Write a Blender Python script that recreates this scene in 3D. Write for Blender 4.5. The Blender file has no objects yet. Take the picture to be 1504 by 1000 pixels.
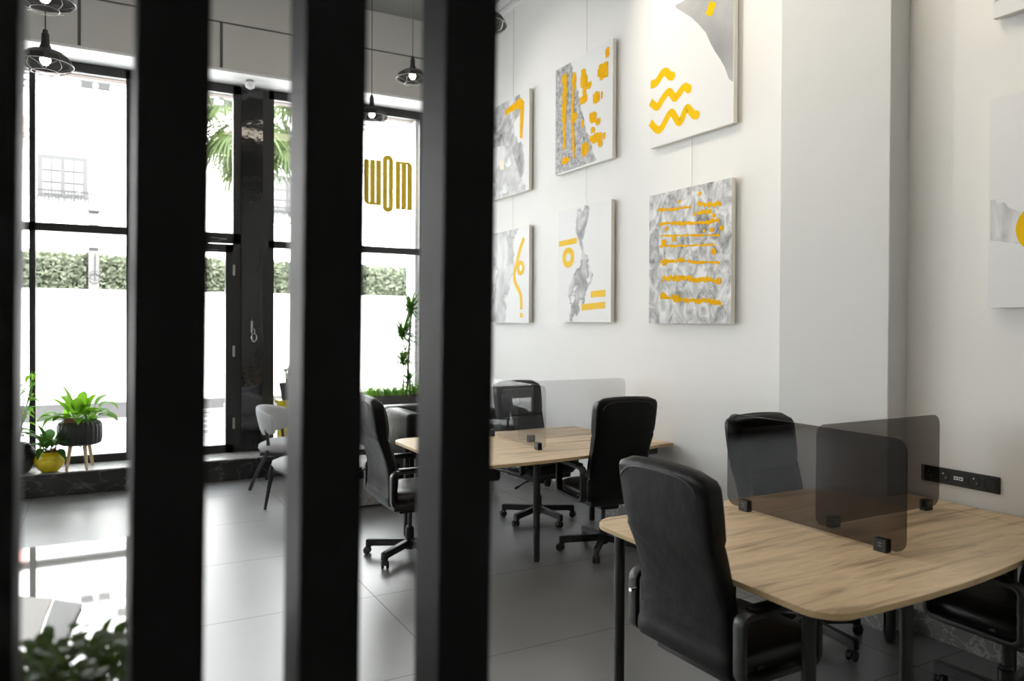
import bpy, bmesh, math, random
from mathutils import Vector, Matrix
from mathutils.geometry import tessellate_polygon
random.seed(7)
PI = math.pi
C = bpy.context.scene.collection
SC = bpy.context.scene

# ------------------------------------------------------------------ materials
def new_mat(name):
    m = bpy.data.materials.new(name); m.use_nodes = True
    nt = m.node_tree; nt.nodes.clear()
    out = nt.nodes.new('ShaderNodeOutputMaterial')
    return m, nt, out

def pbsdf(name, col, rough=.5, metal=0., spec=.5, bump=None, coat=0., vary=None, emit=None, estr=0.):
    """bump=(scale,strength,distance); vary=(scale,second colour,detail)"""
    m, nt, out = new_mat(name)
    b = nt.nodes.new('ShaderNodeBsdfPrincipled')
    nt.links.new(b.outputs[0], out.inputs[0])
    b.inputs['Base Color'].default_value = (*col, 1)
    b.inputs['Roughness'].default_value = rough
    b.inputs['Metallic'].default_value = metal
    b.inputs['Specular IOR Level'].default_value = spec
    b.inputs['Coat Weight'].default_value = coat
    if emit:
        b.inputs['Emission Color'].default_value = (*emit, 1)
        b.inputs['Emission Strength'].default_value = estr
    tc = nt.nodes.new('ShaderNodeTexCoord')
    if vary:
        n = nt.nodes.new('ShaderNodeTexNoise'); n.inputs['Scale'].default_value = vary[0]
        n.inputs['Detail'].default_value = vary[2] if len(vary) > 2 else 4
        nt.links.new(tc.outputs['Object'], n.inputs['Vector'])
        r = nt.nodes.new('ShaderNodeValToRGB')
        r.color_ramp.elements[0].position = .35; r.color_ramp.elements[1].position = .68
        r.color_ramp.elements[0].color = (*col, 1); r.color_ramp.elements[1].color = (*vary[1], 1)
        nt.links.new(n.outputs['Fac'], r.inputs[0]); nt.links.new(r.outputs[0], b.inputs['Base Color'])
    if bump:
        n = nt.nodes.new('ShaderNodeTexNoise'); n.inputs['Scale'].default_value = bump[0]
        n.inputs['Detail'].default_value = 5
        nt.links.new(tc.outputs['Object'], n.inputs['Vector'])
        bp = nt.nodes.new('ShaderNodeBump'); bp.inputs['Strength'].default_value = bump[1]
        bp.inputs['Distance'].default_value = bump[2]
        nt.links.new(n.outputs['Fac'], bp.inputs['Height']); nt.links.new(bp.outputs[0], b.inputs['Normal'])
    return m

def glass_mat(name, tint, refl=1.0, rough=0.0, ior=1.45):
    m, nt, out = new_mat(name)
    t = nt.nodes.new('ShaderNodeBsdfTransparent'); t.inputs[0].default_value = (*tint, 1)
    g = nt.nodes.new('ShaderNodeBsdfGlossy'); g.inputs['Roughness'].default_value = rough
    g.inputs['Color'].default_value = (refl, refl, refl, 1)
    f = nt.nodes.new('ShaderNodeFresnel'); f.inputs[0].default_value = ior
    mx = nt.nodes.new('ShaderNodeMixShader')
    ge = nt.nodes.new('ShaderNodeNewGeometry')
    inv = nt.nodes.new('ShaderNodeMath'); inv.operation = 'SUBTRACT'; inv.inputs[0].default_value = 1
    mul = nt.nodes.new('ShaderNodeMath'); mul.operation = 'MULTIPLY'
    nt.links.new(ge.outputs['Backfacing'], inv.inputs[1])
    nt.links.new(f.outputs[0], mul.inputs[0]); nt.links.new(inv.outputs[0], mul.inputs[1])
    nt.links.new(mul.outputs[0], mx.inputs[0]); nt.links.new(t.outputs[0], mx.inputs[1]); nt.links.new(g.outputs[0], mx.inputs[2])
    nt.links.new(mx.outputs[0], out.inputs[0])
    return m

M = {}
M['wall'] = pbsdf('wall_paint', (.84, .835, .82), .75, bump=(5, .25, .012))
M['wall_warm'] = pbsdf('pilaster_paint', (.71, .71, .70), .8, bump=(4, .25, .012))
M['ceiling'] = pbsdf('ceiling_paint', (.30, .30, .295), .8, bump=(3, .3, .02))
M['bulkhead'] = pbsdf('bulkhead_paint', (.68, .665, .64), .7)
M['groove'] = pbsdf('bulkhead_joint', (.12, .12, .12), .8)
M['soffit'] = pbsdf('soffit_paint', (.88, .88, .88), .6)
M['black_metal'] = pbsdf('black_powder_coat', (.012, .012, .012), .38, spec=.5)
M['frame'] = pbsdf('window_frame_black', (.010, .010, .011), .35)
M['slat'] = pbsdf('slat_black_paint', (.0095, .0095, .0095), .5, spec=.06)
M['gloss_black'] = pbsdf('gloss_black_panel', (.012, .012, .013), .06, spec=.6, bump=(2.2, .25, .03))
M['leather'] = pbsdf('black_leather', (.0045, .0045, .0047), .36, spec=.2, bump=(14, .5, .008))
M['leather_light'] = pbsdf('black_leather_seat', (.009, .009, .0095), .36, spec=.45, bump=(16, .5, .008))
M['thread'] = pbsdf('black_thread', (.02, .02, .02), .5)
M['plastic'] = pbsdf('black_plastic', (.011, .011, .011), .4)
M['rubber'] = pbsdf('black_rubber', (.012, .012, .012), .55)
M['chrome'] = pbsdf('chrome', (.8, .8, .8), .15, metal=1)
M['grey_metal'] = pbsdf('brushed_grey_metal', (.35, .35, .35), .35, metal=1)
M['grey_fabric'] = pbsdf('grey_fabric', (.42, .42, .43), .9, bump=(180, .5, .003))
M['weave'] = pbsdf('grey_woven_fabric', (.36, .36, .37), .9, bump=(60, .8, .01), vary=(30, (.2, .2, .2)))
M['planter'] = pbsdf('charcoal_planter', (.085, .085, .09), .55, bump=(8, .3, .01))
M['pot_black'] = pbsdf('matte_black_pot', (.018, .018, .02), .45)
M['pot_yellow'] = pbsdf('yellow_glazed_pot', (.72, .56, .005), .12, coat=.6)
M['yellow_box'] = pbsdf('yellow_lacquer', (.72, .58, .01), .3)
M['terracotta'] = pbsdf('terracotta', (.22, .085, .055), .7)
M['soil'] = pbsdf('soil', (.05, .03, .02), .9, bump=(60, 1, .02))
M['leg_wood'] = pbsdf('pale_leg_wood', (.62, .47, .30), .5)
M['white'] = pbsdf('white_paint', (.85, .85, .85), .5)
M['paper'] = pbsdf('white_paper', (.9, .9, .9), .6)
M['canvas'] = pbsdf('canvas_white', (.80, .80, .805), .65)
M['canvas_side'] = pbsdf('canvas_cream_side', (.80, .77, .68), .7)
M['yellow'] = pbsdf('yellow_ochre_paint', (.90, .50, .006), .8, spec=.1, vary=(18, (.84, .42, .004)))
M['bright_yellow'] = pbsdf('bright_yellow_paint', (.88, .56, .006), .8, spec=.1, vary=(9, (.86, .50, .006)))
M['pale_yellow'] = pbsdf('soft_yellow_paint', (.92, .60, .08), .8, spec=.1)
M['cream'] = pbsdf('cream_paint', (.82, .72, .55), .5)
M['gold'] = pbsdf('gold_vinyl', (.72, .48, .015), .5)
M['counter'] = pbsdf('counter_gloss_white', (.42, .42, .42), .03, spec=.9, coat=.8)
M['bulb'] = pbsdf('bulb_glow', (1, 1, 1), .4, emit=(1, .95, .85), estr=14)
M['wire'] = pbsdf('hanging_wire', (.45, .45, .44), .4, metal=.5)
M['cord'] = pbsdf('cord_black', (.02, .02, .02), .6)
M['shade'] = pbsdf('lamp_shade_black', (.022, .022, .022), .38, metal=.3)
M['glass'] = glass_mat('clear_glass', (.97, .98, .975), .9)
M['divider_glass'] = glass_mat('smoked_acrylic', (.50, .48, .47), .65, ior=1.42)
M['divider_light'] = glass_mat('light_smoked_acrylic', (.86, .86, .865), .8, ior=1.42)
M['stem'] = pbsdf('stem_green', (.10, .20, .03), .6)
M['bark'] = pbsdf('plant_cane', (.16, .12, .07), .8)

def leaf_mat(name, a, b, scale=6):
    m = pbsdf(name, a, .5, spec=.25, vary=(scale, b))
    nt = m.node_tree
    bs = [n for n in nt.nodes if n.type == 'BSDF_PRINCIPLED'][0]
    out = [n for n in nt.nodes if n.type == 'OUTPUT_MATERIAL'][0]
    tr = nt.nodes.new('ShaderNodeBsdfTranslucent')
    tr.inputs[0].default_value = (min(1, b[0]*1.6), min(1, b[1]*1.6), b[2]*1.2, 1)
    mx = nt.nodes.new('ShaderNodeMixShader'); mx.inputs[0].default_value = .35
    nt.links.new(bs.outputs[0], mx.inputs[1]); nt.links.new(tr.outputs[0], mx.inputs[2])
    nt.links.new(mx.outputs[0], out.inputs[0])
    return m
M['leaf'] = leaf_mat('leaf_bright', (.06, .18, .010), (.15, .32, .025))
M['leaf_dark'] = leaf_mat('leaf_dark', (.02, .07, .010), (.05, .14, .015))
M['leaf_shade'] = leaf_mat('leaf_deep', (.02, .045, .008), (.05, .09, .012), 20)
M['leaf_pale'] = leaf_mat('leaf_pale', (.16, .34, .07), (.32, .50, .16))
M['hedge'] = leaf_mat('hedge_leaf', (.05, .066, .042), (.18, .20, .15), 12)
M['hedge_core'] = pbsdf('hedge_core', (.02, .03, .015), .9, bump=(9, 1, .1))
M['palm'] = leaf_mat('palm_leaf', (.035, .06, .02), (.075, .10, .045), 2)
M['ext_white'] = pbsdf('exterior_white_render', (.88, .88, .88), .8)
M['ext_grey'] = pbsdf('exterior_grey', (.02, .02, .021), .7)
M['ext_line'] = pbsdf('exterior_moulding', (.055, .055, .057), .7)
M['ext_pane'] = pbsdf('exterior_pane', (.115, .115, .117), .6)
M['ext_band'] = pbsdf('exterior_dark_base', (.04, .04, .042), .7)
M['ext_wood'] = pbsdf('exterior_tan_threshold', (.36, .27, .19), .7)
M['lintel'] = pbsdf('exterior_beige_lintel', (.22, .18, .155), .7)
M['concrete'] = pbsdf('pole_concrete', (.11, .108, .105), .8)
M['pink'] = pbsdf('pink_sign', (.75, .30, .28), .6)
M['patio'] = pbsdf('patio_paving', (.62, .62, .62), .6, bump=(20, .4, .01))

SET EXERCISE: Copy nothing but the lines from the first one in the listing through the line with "return m, nt, out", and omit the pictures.

RESULT BELOW:
Write a Blender Python script that recreates this scene in 3D. Write for Blender 4.5. The Blender file has no objects yet. Take the picture to be 1504 by 1000 pixels.
import bpy, bmesh, math, random
from mathutils import Vector, Matrix
from mathutils.geometry import tessellate_polygon
random.seed(7)
PI = math.pi
C = bpy.context.scene.collection
SC = bpy.context.scene

# ------------------------------------------------------------------ materials
def new_mat(name):
    m = bpy.data.materials.new(name); m.use_nodes = True
    nt = m.node_tree; nt.nodes.clear()
    out = nt.nodes.new('ShaderNodeOutputMaterial')
    return m, nt, out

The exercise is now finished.